More than the dark, I was afraid of what was hidden inside of it. I was raised with the belief that ghosts were not real and a fear of the dark was irrational, but my fear was real. It stayed with me long into adulthood and has diminished only over the past few years. Before it left me, Worry started moving in to take its place. Since Worry is a companion to Fear, it merely took the upper hand of an already present relationship.

Instead of fearing “imaginary” ghosts and demons, my mind played with Worry. As many of us do, I re-worried past events, going through the day’s circumstances that caused frustration or other unpleasant emotions within me. Instead of letting the past settle, I dug it back up and resisted sleep as I sifted through what I could no longer retrieve. Sometimes, I’d move into the future, creating a world of what ifs and maybes, mostly centered around the emotion of worry.
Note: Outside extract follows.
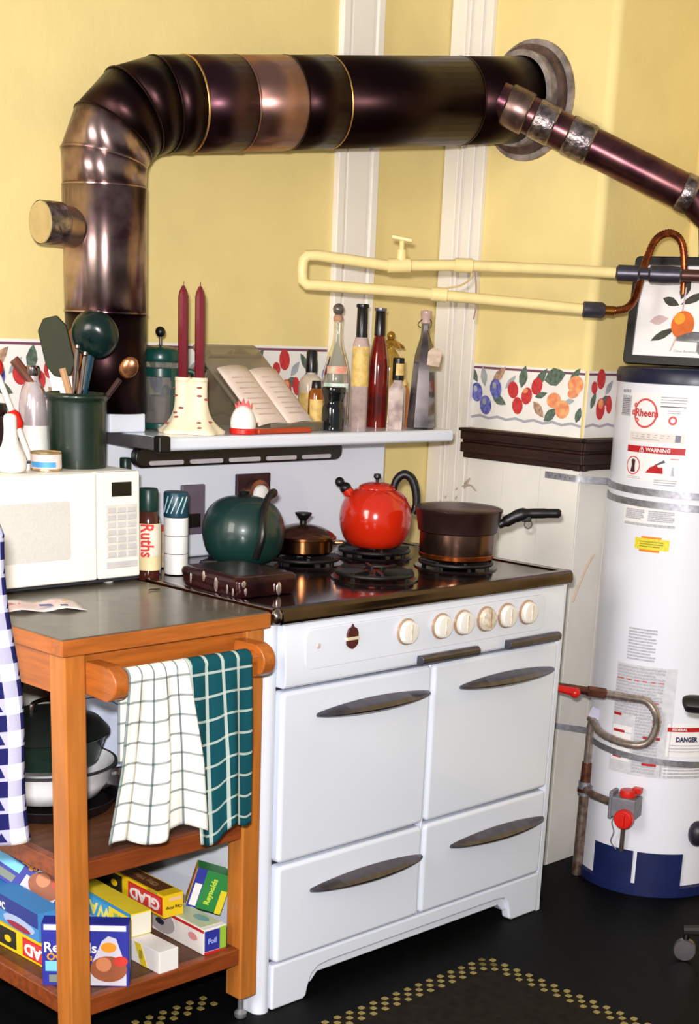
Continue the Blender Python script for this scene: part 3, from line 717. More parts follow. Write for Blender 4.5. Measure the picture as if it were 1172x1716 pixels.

As I learn to live more fully in the present, I have find it easier to leave Worry and Fear behind when I tuck myself into bed at night. Most nights I go to bed with feelings of relief, gratitude, and expectation. In the soft cocoon of darkness, nestled under my covers (I still tuck them around my head, some habits stick fast), I welcome the unimpeded drift of the mind.

The veil that Ego grips more tightly during the day quietly dissolves at night when our minds drift into the intermediary realm that occurs before sleep takes over. In this space, Spirit moves freely and, when we are open to it, we travel and commune with beings from other realms often overlooked during the daytime. It is a time, I believe, filled with magic.

Art by Karen Kubicko
Art by Karen Kubicko

If  you are used to going to sleep holding the hands of Fear and Worry, try releasing them. Welcome instead the gentle embrace of Love. Imagine what wonders you will find!